Friday, October 29, 2010

http://www.hurriyetdailynews.com/n.p...nel-2010-10-29

A top U.N. human rights panel on Thursday called on Hungary to tackle widespread and "virulent" hate speech, discrimination and violence against the Roma minority as well as rising anti-semitism.

"We spoke with Hungary and I think it recognized the extent to which attitudes in society have to be changed," said Michael O'Flaherty, a member of the U.N. Human Rights Committee after the panel reviewed the central European state's record.

The 18 U.N. experts said in their concluding report that they were "concerned at the virulent and widespread anti-Roma statements by public figures, the media, and members of the disbanded Magyar Garda" nationalist movement.

Roma were also subjected to "persistent ill-treatment and racial profiling... by the police," the experts added.

Hungary has promised to make Roma integration one of its top priorities when it becomes the standard-bearer for the European Union in January 2011 by taking over the EU presidency for six months.

O'Flaherty underlined that the situation of Roma formed the most prominent part of the U.N. committee's hearing of Hungary.

They are "a very substantial minority in Hungary and subject to very widespread social prejudice, discrimination and disadvantage," he explained.

Despite the government's strategy for Roma inclusion, the minority was still subjected to "widespread discrimination and exclusion" from education, housing, health and politics, the committee noted.

"Officers of the state have a particular responsibility and duty not reflect those prejudices and actively counter them," Flaherty explained.

"Another problem has to do with the rise of antisemitism," he added.

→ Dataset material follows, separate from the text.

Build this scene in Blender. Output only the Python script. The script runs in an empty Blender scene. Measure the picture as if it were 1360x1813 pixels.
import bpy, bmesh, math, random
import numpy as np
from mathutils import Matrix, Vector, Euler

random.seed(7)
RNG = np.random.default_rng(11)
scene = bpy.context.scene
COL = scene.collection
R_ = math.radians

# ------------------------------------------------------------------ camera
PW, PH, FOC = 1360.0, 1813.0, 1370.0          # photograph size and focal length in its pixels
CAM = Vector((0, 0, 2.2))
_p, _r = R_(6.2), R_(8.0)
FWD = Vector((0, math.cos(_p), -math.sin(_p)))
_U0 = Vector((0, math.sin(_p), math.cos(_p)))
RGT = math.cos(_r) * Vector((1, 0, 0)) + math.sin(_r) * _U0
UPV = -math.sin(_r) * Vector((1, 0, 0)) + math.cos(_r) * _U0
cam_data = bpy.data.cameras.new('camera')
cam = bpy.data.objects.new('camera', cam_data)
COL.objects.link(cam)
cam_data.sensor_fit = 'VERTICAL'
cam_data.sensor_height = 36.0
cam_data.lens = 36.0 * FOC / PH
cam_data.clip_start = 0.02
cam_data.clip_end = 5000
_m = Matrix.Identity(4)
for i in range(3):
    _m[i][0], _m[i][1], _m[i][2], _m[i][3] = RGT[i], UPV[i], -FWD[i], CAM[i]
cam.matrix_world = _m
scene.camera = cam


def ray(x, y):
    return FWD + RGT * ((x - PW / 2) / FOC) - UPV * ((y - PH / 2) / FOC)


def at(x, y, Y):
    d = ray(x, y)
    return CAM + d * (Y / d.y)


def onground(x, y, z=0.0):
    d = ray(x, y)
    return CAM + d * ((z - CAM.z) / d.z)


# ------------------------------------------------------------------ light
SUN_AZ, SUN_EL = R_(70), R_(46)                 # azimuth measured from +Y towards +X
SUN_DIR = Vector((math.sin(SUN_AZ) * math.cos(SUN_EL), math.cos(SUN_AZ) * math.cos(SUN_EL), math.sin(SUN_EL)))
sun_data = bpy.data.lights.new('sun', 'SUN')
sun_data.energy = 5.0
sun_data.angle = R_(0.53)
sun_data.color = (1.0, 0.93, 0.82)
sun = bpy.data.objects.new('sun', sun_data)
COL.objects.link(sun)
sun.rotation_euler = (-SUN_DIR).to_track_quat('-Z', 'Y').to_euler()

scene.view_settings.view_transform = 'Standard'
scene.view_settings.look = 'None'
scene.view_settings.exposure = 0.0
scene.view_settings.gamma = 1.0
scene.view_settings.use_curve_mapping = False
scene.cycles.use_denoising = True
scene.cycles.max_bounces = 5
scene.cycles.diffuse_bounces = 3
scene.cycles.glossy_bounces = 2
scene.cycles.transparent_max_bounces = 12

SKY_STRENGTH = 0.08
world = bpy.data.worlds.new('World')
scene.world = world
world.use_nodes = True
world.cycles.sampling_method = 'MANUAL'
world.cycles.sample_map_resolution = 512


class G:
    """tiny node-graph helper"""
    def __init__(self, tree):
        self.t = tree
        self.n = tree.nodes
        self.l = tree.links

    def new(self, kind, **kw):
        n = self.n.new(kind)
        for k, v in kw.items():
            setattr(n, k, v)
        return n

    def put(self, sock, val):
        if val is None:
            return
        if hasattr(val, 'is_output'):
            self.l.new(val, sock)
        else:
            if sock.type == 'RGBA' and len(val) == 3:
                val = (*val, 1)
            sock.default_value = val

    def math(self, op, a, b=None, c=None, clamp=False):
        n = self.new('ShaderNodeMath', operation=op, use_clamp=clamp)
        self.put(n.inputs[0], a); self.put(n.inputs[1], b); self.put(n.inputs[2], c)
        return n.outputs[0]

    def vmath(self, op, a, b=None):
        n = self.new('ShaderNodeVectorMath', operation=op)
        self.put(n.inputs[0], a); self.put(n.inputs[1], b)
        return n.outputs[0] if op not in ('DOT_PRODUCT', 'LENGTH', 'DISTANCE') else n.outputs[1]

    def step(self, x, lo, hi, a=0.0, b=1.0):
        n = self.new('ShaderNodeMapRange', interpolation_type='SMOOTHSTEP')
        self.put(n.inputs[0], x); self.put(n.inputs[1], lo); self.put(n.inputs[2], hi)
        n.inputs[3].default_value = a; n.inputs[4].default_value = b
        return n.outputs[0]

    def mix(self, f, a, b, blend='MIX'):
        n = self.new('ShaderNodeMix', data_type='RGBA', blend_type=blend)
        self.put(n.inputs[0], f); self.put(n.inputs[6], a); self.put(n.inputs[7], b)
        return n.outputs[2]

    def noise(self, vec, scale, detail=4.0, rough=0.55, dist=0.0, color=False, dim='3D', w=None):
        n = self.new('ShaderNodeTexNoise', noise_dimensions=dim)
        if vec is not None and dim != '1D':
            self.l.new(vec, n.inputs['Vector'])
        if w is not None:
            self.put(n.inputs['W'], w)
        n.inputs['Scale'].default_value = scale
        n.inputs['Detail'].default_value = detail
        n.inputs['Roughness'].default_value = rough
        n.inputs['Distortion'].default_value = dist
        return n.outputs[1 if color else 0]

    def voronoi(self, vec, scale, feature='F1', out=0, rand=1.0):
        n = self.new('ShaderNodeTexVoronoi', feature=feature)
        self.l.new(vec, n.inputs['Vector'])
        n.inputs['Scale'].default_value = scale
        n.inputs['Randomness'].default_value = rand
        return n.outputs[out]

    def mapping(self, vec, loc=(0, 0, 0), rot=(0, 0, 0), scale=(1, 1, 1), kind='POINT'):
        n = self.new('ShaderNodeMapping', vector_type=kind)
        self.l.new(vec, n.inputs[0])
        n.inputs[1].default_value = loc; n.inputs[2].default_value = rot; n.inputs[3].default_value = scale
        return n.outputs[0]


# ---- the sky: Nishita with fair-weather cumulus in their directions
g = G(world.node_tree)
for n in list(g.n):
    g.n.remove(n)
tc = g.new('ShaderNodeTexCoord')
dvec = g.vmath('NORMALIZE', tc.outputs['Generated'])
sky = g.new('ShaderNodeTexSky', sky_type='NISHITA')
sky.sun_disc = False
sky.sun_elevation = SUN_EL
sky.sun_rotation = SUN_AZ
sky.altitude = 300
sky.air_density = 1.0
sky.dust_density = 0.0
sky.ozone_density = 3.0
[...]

The U.N. panel called for specific measures to promote tolerance and counter "hate or racially motivated crimes" as well as prosecution of current or former Magyar Garda members.

The Roma minority have also been targeted by a wave of attacks and murders, forcing Hungarian authorities to call in the U.S. Federal Bureau of Investigation, FBI, earlier this year to help track down the assailants.

Most of the 800,000 Roma, who account for just under 10 percent of Hungary's overall population, have to survive in abject poverty.

O'Flaherty also raised concerns about the Hungarian constitutional court's broad interpretation of freedom of speech laws and suggested it hampered legal attempts "to contain hate speech."

Anti-Roma sentiment in the country has grown with the economic downturn.

Billionaire investor George Soros said last week that he was prepared to make available millions of euros to bankroll projects to help integrate Roma in his native Hungary.

Meanwhile, the EU is mired in a row with another member state, France, after French authorities rounded up hundreds of Roma from illegal camps and sent them back to Romania and Bulgaria.

The U.N. committee oversees the world's main human rights treaty, the 166-nation International Covenant on Civil and Political Rights.

Although the 1966 treaty upholds freedom of expression it also obliges countries to outlaw "any advocacy of national, racial or religious hatred that constitutes incitement to discrimination, hostility or violence."